I was no longer looking through the self-isolating eyes of individualist, materialism. I zoomed out and saw the bigger picture, which made me smaller and I found some much needed relief in that reality. Saying that feeling small made me feel relief might sound odd to those new to ideas of the Higher Self or Oneness. Or to those use to the materialism of the West. However, it helped me feel for the first time that I wasn't alone and that I didn't have to take on this overwhelming world alone.
I was apart of a much bigger essence that could never be diminished, tarnished or taken away regardless of what this sometimes mean and nasty world could present as an obstacle. It gave me a feeling of belonging, true belonging that could never be taken away because how do you take away everything that is? How do you take away Oneness? How can you separate the molecules that make up your body from the molecules that make up the air that surrounds your entire body? How do you then separate the air molecules from those that make up the radiation from the sun that keeps all things on Earth alive? And how do you separate those radiation molecules from dark matter and gravity? So if we are both this body AND air, earth, water, fire, space dust, dark matter and who knows what else--how can you feel alone and lost after knowing all of that? As the quote says,"Knowing this, you should not grieve." It's easy to diminish an individual but impossible to diminish the totality of the all that exists.

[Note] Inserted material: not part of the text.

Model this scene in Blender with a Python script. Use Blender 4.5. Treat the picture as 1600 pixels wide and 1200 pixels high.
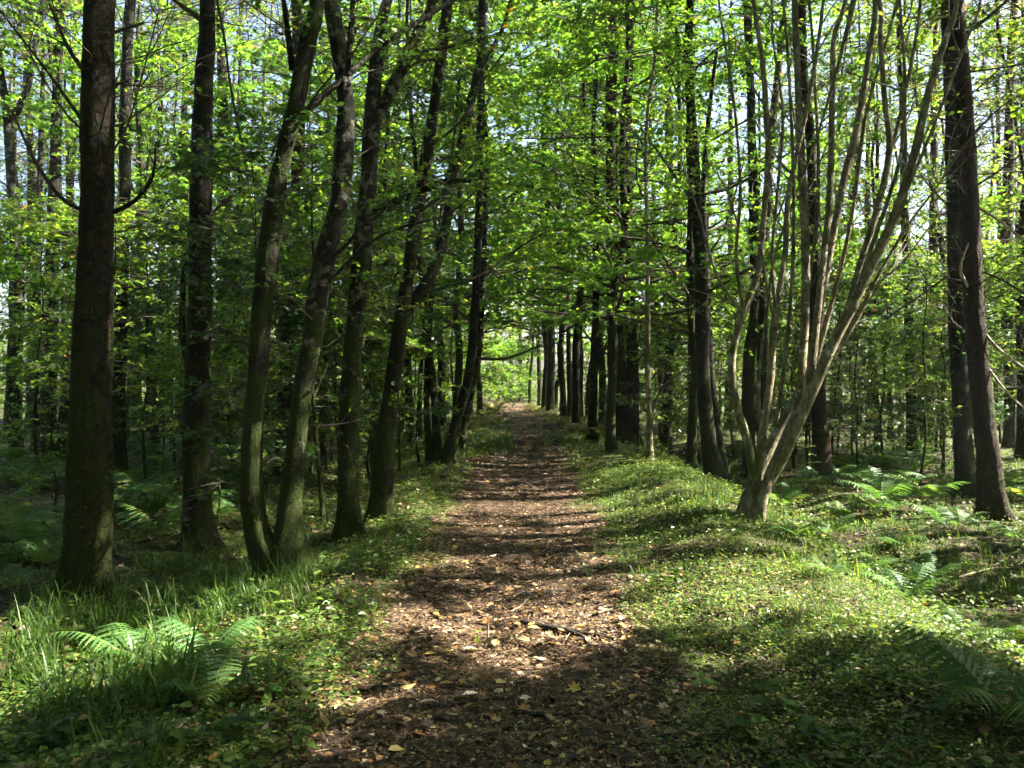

I soon realized, however, that it isn't as easy as just making that discovery--it takes a lot more than discovering a mine to find enough to gold to free you from poverty. It's not easy following the path of Dharma but I have seen enough to know that it sure is worth it and better than the alternative. It's easy to forget to look at the compass (not practice the Dharma) while traveling toward the end of the desert (samara) so I keep meditating and breathing my way toward liberation. The funny thing is that in reality there is no desert!!